WORK TO BE COMPLETED
Copy out the data below as written; omit any images.

DATA SEGMENT
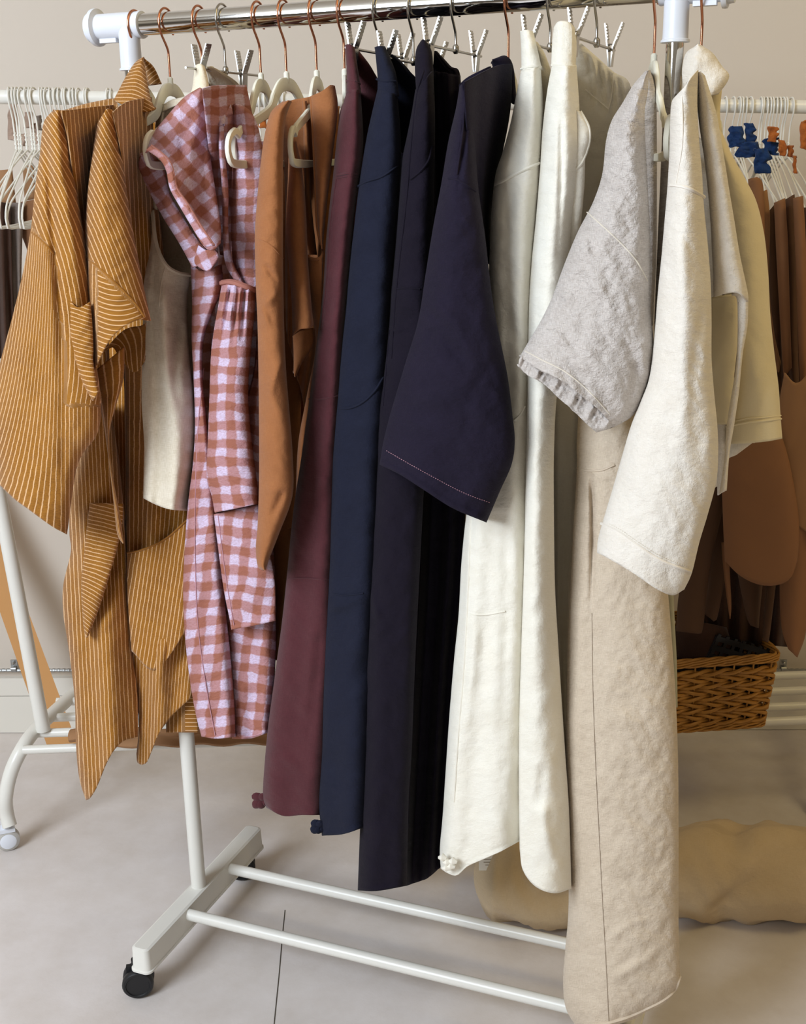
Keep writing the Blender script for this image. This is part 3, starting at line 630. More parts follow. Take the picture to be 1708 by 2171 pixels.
# --- maroon trousers
MR = M['maroon']
g5 = garment('trousers', 750, 110, 'maroon linen trousers with tied hem, clipped at the waist', 'trousers')
tr = panel('leg', MR, g5, '736,190 722,240 713,300 706,370 698,440 690,520 684,620 672,720 655,850 640,960 622,1080 607,1230 596,1330 580,1450 566,1560 557,1680 564,1712', '764,190 770,300 762,380 752,450 742,560 734,660 728,780 722,900 716,1080 712,1250 706,1400 698,1550 690,1660 686,1728', None, '600,1730 640,1728', o=[.11, .15, .17], bulge=.035, back=.10, drape=(.005, 1.4, 1), seed=51, hem=8,
      folds=[('680,1320 668,1450 650,1600 640,1700', -.006, 9), ('600,1600 640,1640', .004, 10), ('690,1010 660,1060', .004, 14)])
wb = panel('waistband', MR, g5, '730,96 733,130 735,165 734,196', '752,100 756,130 762,170 766,200', '740,93', None, o=[.10, .125], bulge=.018, back=.05, seed=52, step=4)
panel('waist_back', MR, g5, '742,104 750,160 754,230 756,330', '758,104 790,148 808,200 800,330', None, None, o=[.07, -.02], bulge=.012, back=.05, seed=53, step=5)
seam(wb, '734,172 748,172 763,178', MR, r=.0014)
seam(tr, '714,372 734,368 756,368', MR, r=.0016); seam(tr, '716,378 736,374 754,374', MR, r=.0008)
seam(tr, '713,380 700,480 692,600 680,700', MR, r=.0010)
seam(tr, '655,846 680,846 705,842 716,838', MR, r=.0012)
seam(tr, '612,1226 650,1226 700,1230', MR, r=.0009)
def bow(mat, par, x, y, o, k=1.0):
    m = MB(); c = at(x, y, o)
    for dx, dy, ln in ((-26, -10, .018), (-22, 12, .020), (-8, 14, .014), (-6, -16, .012)):
        q = at(x+dx*k, y+dy*k, o+.006); m.tube(cr(np.array([c, (c+q)/2+Z1*.004, q]), 8), [.0035, .005, .0065, .0075, .008, .0075, .006, .003], 8, flat=.55)
    m.lathe([(.003, -.006), (.006, -.003), (.006, .003), (.003, .006)], c, D, 10); m.out('tie_bow', mat, par)
bow(MR, g5, 560, 1700, .17)
# --- navy trousers
NV = M['navy']
g6 = garment('trousers', 820, 110, 'navy linen trousers with curved front pocket and tied hem, right of the maroon', 'trousers')
tn = panel('leg', NV, g6, '800,190 788,240 775,300 762,380 750,480 740,570 732,660 722,760 715,850 706,950 701,1100 697,1230 690,1350 685,1480 682,1600 676,1700 682,1772', '842,200 850,300 846,380 838,500 832,620 826,740 822,860 812,1000 806,1150 800,1300 796,1450 792,1600 786,1748', None, '730,1768', o=[.12, .17, .19], bulge=.04, back=.10, drape=(.005, 1.3, 2), seed=61, hem=10,
      folds=[('700,1290 745,1275 775,1262', .006, 8), ('690,1330 740,1290', -.004, 12), ('775,1380 740,1500', -.006, 22)])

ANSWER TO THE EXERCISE
Keep writing the Blender script for this image. This is part 3, starting at line 630. More parts follow. Take the picture to be 1708 by 2171 pixels.
# --- maroon trousers
MR = M['maroon']
g5 = garment('trousers', 750, 110, 'maroon linen trousers with tied hem, clipped at the waist', 'trousers')
tr = panel('leg', MR, g5, '736,190 722,240 713,300 706,370 698,440 690,520 684,620 672,720 655,850 640,960 622,1080 607,1230 596,1330 580,1450 566,1560 557,1680 564,1712', '764,190 770,300 762,380 752,450 742,560 734,660 728,780 722,900 716,1080 712,1250 706,1400 698,1550 690,1660 686,1728', None, '600,1730 640,1728', o=[.11, .15, .17], bulge=.035, back=.10, drape=(.005, 1.4, 1), seed=51, hem=8,
      folds=[('680,1320 668,1450 650,1600 640,1700', -.006, 9), ('600,1600 640,1640', .004, 10), ('690,1010 660,1060', .004, 14)])
wb = panel('waistband', MR, g5, '730,96 733,130 735,165 734,196', '752,100 756,130 762,170 766,200', '740,93', None, o=[.10, .125], bulge=.018, back=.05, seed=52, step=4)
panel('waist_back', MR, g5, '742,104 750,160 754,230 756,330', '758,104 790,148 808,200 800,330', None, None, o=[.07, -.02], bulge=.012, back=.05, seed=53, step=5)
seam(wb, '734,172 748,172 763,178', MR, r=.0014)
seam(tr, '714,372 734,368 756,368', MR, r=.0016); seam(tr, '716,378 736,374 754,374', MR, r=.0008)
seam(tr, '713,380 700,480 692,600 680,700', MR, r=.0010)
seam(tr, '655,846 680,846 705,842 716,838', MR, r=.0012)
seam(tr, '612,1226 650,1226 700,1230', MR, r=.0009)
def bow(mat, par, x, y, o, k=1.0):
    m = MB(); c = at(x, y, o)
    for dx, dy, ln in ((-26, -10, .018), (-22, 12, .020), (-8, 14, .014), (-6, -16, .012)):
        q = at(x+dx*k, y+dy*k, o+.006); m.tube(cr(np.array([c, (c+q)/2+Z1*.004, q]), 8), [.0035, .005, .0065, .0075, .008, .0075, .006, .003], 8, flat=.55)
    m.lathe([(.003, -.006), (.006, -.003), (.006, .003), (.003, .006)], c, D, 10); m.out('tie_bow', mat, par)
bow(MR, g5, 560, 1700, .17)
# --- navy trousers
NV = M['navy']
g6 = garment('trousers', 820, 110, 'navy linen trousers with curved front pocket and tied hem, right of the maroon', 'trousers')
tn = panel('leg', NV, g6, '800,190 788,240 775,300 762,380 750,480 740,570 732,660 722,760 715,850 706,950 701,1100 697,1230 690,1350 685,1480 682,1600 676,1700 682,1772', '842,200 850,300 846,380 838,500 832,620 826,740 822,860 812,1000 806,1150 800,1300 796,1450 792,1600 786,1748', None, '730,1768', o=[.12, .17, .19], bulge=.04, back=.10, drape=(.005, 1.3, 2), seed=61, hem=10,
      folds=[('700,1290 745,1275 775,1262', .006, 8), ('690,1330 740,1290', -.004, 12), ('775,1380 740,1500', -.006, 22)])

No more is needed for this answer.